L'impact le plus durable de Fantasound réside peut-être dans la façon dont il a transformé notre conception du son en tant qu'outil narratif. Le projet audacieux de Disney a démontré que le son pouvait être bien plus qu'une simple expérience passive : il pouvait être spatial, en mouvement, et aussi essentiel à la narration que les images à l’écran. Fantasound n’a pas seulement révolutionné le son, il a changé le cinéma en poussant l’industrie à considérer l’audio comme un puissant outil d'immersion et d'engagement.

Enfin, Disney, Garity et Hawkins ont reçu un Oscar honorifique en 1942 pour leur travail révolutionnaire sur le Fantasound, un hommage bien mérité à un système sonore qui, bien qu’éphémère, a marqué l’histoire du cinéma.
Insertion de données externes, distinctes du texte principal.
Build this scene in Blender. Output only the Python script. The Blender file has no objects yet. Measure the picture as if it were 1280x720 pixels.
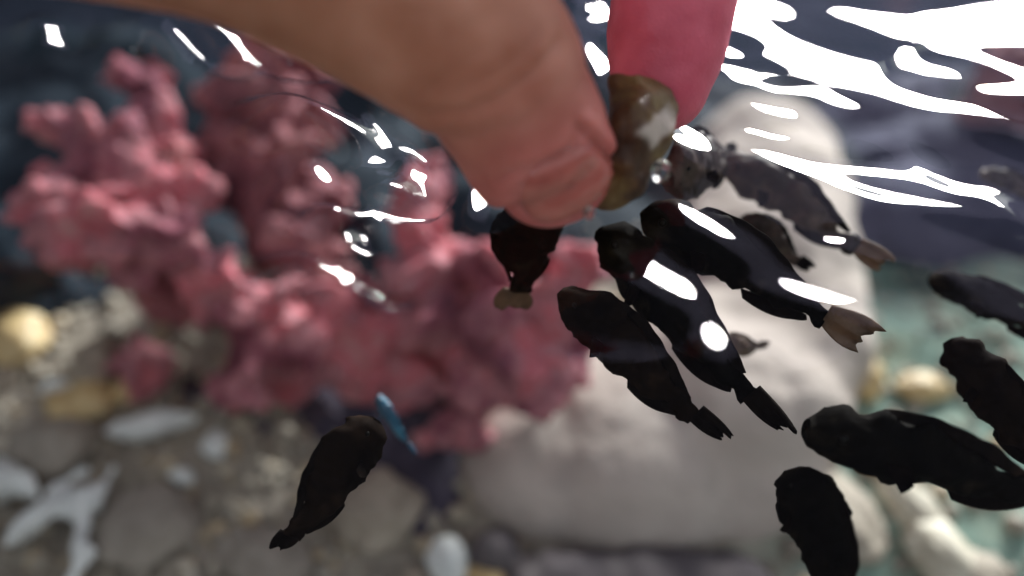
import bpy, bmesh, math, random
import numpy as np
from mathutils import Vector, Matrix, noise
from mathutils.bvhtree import BVHTree

random.seed(7)
rng = np.random.default_rng(11)
S = bpy.context.scene
COL = S.collection
R = math.radians

# ------------------------------------------------------------------ camera model
H = 0.074                      # lens height above the water (metres)
PITCH = R(45)
FPX = 1000.0                   # focal length in photo pixels (1280 wide)
CAM = Vector((0, 0, H))
FWD = Vector((0, math.cos(PITCH), -math.sin(PITCH)))
UPV = Vector((0, math.sin(PITCH), math.cos(PITCH)))
RGT = Vector((1, 0, 0))
FLOOR_Z = -0.16


def ray(px, py):
    return FWD + RGT * ((px - 640) / FPX) - UPV * ((py - 360) / FPX)


def at_d(px, py, d):
    return CAM + ray(px, py) * d


def at_z(px, py, z):
    r = ray(px, py)
    return CAM + r * ((z - H) / r.z)


def project(p):
    q = Vector(p) - CAM
    d = q.dot(FWD)
    return 640 + FPX * q.dot(RGT) / d, 360 - FPX * q.dot(UPV) / d, d


# ------------------------------------------------------------------ object helpers
def link(name, me, mat=None, parent=None):
    o = bpy.data.objects.new(name, me)
    COL.objects.link(o)
    if mat is not None and me is not None:
        for m in (mat if isinstance(mat, (list, tuple)) else [mat]):
            me.materials.append(m)
    if parent is not None:
        o.parent = parent
        o.matrix_parent_inverse = Matrix.Translation(-parent.location)
    return o


def tag(o, label=None, cat=None, group=None, kind=None):
    if label: o['label'] = label
    if cat: o['category'] = cat
    if group: o['group'] = group
    if kind: o['kind'] = kind
    return o


def thing(name, loc, label, cat, group=None):
    o = bpy.data.objects.new(name, None)
    COL.objects.link(o)
    o.location = loc
    o.empty_display_size = 0.01
    return tag(o, label, cat, group)


def smooth(me):
    me.polygons.foreach_set('use_smooth', [True] * len(me.polygons))
    me.update()
    return me


def mesh_of(name, verts, faces):
    me = bpy.data.meshes.new(name)
    me.from_pydata([tuple(v) for v in verts], [], faces)
    me.update()
    return smooth(me)


def coords(me):
    a = np.empty(len(me.vertices) * 3, np.float32)
    me.vertices.foreach_get('co', a)
    return a.reshape(-1, 3)


def normals(me):
    a = np.empty(len(me.vertices) * 3, np.float32)
    me.vertex_normals.foreach_get('vector', a)
    return a.reshape(-1, 3)


def set_coords(me, a):
    me.vertices.foreach_set('co', np.asarray(a, np.float32).ravel())
    me.update()


def fbm(p, scale, octaves=3):
    v, amp, s = 0.0, 1.0, scale
    for _ in range(octaves):
        v += amp * noise.noise(Vector(p) * s)
        amp *= 0.5
        s *= 2.1
    return v


def displace(me, fn):
    c, n = coords(me), normals(me)
    d = np.array([fn(Vector(p)) for p in c], np.float32)
    set_coords(me, c + n * d[:, None])


def remesh_union(bm, voxel, smooth_iter=2):
    """one continuous skin round every shape in the bmesh"""
    me = bpy.data.meshes.new('tmp')
    bm.to_mesh(me)
    bm.free()
    o = bpy.data.objects.new('tmp', me)
    COL.objects.link(o)
    m = o.modifiers.new('r', 'REMESH')
    m.mode = 'VOXEL'
    m.voxel_size = voxel
    m.adaptivity = 0
    if smooth_iter:
        s = o.modifiers.new('s', 'SMOOTH')
        s.factor = 0.5
        s.iterations = smooth_iter
    dg = bpy.context.evaluated_depsgraph_get()
    dg.update()
    out = bpy.data.meshes.new_from_object(o.evaluated_get(dg))
    bpy.data.objects.remove(o)
    bpy.data.meshes.remove(me)
    return smooth(out)


def blob(bm, c, r, sub=3):
    if not hasattr(r, '__len__'):
        r = (r, r, r)
    bmesh.ops.create_icosphere(bm, subdivisions=sub, radius=1.0,
                               matrix=Matrix.Translation(c) @ Matrix.Diagonal((r[0], r[1], r[2], 1)))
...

Aujourd'hui, chaque salle équipée de Dolby Atmos, chaque expérience IMAX, et chaque installation de son surround à domicile rend hommage à la vision de Disney pour Fantasia. Fantasound était peut-être en avance sur son temps, mais il a ouvert la voie à un futur où le son ne serait plus un simple accompagnement, mais une star à part entière.
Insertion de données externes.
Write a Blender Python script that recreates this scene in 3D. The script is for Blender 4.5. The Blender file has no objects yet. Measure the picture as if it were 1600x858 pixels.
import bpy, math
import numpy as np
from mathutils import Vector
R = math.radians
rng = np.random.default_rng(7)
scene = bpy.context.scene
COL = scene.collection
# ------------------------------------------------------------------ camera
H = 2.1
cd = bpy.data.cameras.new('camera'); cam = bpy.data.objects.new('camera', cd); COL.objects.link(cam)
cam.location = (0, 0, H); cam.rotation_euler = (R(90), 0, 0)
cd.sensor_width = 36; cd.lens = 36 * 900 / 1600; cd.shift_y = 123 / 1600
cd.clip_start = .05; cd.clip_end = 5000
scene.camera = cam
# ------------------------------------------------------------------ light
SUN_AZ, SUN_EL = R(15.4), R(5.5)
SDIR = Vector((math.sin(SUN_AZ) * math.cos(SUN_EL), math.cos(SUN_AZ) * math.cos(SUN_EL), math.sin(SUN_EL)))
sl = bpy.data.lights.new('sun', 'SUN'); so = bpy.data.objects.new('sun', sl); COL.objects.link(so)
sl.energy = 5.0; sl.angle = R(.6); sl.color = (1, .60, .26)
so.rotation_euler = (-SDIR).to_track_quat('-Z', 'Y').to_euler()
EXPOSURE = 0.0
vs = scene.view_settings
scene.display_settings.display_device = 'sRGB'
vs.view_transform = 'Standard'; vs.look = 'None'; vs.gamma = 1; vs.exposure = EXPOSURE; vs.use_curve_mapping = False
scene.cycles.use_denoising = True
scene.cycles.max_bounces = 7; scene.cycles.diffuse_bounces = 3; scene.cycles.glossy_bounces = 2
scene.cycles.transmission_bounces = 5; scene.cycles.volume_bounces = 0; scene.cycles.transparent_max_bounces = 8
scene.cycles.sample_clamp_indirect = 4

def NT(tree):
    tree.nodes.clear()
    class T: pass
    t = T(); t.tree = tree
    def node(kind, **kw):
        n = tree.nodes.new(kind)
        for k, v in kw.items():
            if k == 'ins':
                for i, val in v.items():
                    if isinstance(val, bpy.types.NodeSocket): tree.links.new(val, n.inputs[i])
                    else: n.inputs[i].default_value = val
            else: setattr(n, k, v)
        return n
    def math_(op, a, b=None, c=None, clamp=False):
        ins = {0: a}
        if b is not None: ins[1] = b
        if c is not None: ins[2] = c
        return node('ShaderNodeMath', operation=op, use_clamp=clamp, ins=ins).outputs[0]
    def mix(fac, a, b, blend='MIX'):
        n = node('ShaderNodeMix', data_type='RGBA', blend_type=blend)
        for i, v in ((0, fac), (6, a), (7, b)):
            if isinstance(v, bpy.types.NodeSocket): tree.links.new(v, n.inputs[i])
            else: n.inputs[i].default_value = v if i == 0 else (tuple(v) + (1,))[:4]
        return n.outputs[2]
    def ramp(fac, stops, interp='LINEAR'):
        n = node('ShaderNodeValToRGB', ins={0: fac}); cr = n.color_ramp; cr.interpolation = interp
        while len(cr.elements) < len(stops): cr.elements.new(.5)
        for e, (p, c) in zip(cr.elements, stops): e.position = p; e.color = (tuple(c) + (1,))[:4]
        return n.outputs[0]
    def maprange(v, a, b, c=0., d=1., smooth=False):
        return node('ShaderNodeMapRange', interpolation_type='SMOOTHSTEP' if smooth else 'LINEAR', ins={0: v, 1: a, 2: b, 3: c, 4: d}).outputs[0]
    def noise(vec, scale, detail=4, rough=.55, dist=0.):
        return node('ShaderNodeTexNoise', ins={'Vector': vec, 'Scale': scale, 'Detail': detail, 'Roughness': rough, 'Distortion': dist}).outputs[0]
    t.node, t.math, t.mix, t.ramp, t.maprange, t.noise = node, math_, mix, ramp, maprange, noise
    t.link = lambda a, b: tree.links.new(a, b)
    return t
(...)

Vous souhaitez en savoir plus sur Fantasound ? Voici un article écrit en 1941 par WM. E. Garity & J. N. A. Hawkins qui explore les limites de la reproduction sonore conventionnelle, détaille l'histoire du développement du Fantasound et décrit en profondeur ses principaux composants techniques.
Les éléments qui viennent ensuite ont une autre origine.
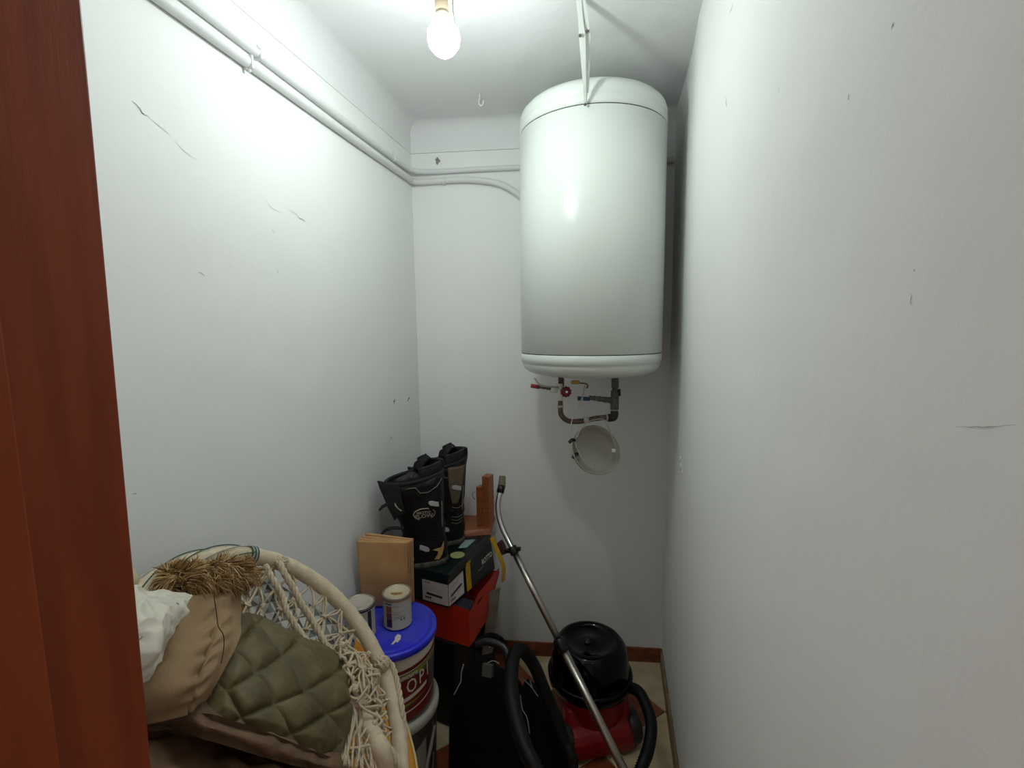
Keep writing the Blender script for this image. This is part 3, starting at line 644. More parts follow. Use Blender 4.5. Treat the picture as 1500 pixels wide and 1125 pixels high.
g = G(); q = [Vector((-0.6356, 1.7915, 0.6816)), Vector((-0.6346, 1.8709, 0.6816)), Vector((-0.5868, 1.8871, 0.6816)), Vector((-0.6009, 1.8047, 0.6816))]; g.add(q, [(0, 1, 2, 3)]); build('blue_sticker', g, M_STICK2, sb)
# yellow webbing tape standing past the box
yt = [(-0.4924, 1.8020, 0.7373), (-0.4701, 1.7919, 0.6968), (-0.4451, 1.7815, 0.6484), (-0.4364, 1.7792, 0.6122), (-0.4385, 1.7732, 0.5650)]
g = G(); P = cr(yt, 6); F = frames(P)
for i, p in enumerate(P):
    s = UY * 0.9 + UX * 0.1
    for a in (-1, 1):
        for b in (-1, 1): g.v.append(tuple(p + s * a * 0.014 + UX * b * 0.001))
for i in range(len(P) - 1):
    o = 4 * i
    for a, b in ((0, 1), (1, 3), (3, 2), (2, 0)): g.f.append([o + a, o + b, o + 4 + b, o + 4 + a]); g.m.append(0); g.sm.append(False)
tag(build('yellow_webbing', g, M_YELLOW), 'yellow flat webbing tape hanging behind the green box beside the wand', 'strap')
g = G(); P = cr([(-0.4736, 1.8527, 0.6950), (-0.4598, 1.8440, 0.6822), (-0.4458, 1.8333, 0.6524)], 4); tube(g, P, 0.016, 8, flat=0.5); tag(build('rag', g, mat('purple_brown_cloth', (84, 50, 58), 0.9, var=0.4, vscale=60)), 'scrap of purple-brown cloth tucked between the box and the wand collar', 'cloth')
g = G(); hexa(g, [(-0.5431, 1.8007, 0.2044), (-0.5001, 1.8211, 0.2088), (-0.5175, 1.8859, 0.1794), (-0.5651, 1.8755, 0.1799)], [(-0.5080, 1.8010, 0.4936), (-0.4653, 1.8318, 0.4993), (-0.4793, 1.8874, 0.4726), (-0.5287, 1.8751, 0.4613)])
tag(build('cardboard_sheet', g, mat('grey_board', (142, 138, 122), 0.8, rgb2=(120, 108, 92), vscale=10)), 'grey-brown board standing on edge behind the orange crate by the back wall', 'board')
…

N.B. : Merci à William Olson pour cette information : Les éléments originaux du film Fantasound ont malheureusement disparu. Dans les années 1950, alors qu’ils commençaient à se détériorer, ils ont été transférés, probablement sur bande magnétique. Le transfert s’est fait via des lignes téléphoniques, car le système Fantasound et l’équipement de réenregistrement se trouvaient dans des bâtiments séparés et étaient trop volumineux pour être déplacés. Malheureusement, il est presque certain qu’une partie de la qualité audio a été perdue durant ce processus. Ces enregistrements ont depuis été utilisés pour toutes les restaurations.